"Vile and Reprehensible": Kazaa Chief Rebukes P2P-Child Porn Links

"Vile and reprehensible." That's what the executive vice president of peer-to-peer program Kazaa's parent company called allegations that child porn and P2P networks have "strong linkage," when he testified to the Senate Judiciary Committee September 9.

"P2P plays a very minor role in the propagation of child pornography," said Sharman Networks executive vice president Alan Morris to the committee. "P2P referrals presently constitute less than two percent of all reports of child pornography submitted to the CyberTipline operated by the National Center for Missing and Exploited Children, while Internet Web sites account for more than 77 percent." 

That didn't exactly impress Judiciary Committee chairman Sen. Orrin G. Hatch (R-Utah), who said during the hearing that child porn on P2P networks presents a "unique challenge" to law enforcement and a need for parents to be educated about the child porn risks of P2P. Another committee member, Sen. Patrick Leahy, accused the P2P networks of turning a blind eye to child porn.

Morris essentially contradicted the NCMEC, whose chairman of the board Robbie Callaway, said a day earlier that P2P networks are a significant means of distributing child porn, even if the network operators aren't yet aware of how significant it is. 

"From NCMEC data and interaction with leading law enforcement investigators, we have concluded that the use of file-sharing programs to trade, distribute and disseminate child pornography is significant and growing dramatically," Callaway said in a September 8 comment.   

According to Internet.com, the General Accounting Office issued a September 9 report saying youthful P2Pers are at high risk of inadvertent porn exposure in general and child porn in particular, with young surfers hitting innocent keywords like cartoon characters or teen stars and coming up porn at a 34 percent rate, among those the GAO studied. 

Another GAO analysis, according to Internet.com, studied 1,286 titles and file names identified through Kazaa searches of twelve keywords known associated with child porn – and came up 42 percent having child porn images. 
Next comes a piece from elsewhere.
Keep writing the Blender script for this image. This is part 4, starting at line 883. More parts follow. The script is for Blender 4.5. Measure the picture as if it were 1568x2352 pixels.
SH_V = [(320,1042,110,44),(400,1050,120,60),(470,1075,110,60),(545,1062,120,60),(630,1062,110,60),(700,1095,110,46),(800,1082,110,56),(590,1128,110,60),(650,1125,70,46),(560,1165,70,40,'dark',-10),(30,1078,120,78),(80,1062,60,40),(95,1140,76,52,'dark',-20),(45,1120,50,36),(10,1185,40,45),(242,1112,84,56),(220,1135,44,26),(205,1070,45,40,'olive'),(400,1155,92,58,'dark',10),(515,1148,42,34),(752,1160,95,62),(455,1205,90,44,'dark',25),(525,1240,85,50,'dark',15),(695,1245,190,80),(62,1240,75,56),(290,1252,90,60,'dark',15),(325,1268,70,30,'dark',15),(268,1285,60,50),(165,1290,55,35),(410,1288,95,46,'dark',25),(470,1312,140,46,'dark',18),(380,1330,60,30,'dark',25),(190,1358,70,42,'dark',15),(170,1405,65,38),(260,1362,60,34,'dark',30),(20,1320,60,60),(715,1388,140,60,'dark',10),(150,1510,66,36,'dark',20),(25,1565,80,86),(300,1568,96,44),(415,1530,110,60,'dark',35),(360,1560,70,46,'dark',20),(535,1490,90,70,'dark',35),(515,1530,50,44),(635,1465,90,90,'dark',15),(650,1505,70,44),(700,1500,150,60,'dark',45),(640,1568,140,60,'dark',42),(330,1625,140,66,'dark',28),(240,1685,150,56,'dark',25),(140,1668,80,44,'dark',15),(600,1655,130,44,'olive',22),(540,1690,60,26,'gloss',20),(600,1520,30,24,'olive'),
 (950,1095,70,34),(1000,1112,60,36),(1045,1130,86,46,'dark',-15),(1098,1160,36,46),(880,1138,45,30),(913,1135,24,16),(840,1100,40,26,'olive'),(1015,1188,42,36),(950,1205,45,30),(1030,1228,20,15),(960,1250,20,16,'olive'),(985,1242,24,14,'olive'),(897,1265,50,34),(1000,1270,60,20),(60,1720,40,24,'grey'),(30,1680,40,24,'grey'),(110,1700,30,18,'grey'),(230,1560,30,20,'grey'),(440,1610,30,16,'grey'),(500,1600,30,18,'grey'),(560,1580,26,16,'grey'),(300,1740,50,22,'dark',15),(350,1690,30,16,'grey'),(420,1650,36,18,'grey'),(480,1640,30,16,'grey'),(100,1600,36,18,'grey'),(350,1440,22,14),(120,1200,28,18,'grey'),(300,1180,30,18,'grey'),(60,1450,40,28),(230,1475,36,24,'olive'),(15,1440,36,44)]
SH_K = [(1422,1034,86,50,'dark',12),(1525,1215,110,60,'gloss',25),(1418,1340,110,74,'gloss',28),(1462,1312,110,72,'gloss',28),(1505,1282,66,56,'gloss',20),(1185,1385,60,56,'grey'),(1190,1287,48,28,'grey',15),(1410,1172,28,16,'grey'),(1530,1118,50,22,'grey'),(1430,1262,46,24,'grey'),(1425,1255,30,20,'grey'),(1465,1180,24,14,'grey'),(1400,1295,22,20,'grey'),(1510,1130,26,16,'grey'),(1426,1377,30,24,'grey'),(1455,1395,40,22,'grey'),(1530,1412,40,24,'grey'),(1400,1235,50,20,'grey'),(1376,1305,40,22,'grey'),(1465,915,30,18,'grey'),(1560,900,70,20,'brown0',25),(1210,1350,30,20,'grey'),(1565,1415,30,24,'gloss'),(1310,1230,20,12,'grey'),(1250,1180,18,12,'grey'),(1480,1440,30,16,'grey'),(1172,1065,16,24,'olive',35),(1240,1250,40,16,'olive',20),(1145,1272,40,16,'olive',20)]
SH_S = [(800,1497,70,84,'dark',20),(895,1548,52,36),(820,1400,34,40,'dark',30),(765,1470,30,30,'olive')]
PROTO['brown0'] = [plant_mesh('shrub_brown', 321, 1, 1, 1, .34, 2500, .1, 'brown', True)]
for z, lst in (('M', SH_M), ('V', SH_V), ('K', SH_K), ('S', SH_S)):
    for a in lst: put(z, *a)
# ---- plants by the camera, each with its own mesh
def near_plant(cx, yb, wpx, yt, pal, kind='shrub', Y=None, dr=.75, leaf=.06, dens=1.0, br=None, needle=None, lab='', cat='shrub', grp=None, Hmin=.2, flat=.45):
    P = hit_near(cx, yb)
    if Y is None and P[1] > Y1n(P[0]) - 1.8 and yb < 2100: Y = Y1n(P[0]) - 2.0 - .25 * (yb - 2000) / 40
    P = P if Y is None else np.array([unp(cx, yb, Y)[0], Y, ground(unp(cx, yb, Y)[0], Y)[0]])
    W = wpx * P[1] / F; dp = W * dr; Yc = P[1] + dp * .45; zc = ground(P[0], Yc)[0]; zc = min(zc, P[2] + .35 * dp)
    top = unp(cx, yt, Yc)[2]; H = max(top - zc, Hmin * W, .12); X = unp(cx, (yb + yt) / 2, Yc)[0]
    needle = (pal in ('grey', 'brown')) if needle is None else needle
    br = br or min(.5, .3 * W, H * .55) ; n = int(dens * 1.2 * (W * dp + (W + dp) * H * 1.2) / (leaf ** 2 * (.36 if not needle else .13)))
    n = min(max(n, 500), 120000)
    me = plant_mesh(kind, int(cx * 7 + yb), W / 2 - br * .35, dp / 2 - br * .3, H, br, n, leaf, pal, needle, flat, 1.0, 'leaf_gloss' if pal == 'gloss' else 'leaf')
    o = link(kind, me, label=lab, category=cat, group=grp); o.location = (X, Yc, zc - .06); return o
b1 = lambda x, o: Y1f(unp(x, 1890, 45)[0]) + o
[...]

Morris, however, testified to the Judiciary Committee that "the vast majority" of the child porn problem comes from Websites accessed by browser software. He accused those charging the P2P networks with being a conduit for child porn of running a smear campaign trying to stop the P2P networks' users from swapping music and films online.

In fact, according to Morris's testimony, pedophiles learned fast that P2P was "a foolhardy way to pursue their warped ends" of swapping child porn, because they're not anonymous on those networks.

"Law enforcement agencies quickly picked them off and so they retreated back to their sordid encrypted sites, newsgroups and the like," Morris told the Judiciary Committee. "While any amount of child pornography available via P2P software is unacceptable to us, we know of no instance or charge that there is any commercial or organized distribution of such materials using P2P, while many of the thousands of Web sites hosting child pornography do charge for access to these illegal materials, and newsgroups are actively used for illegal private distribution."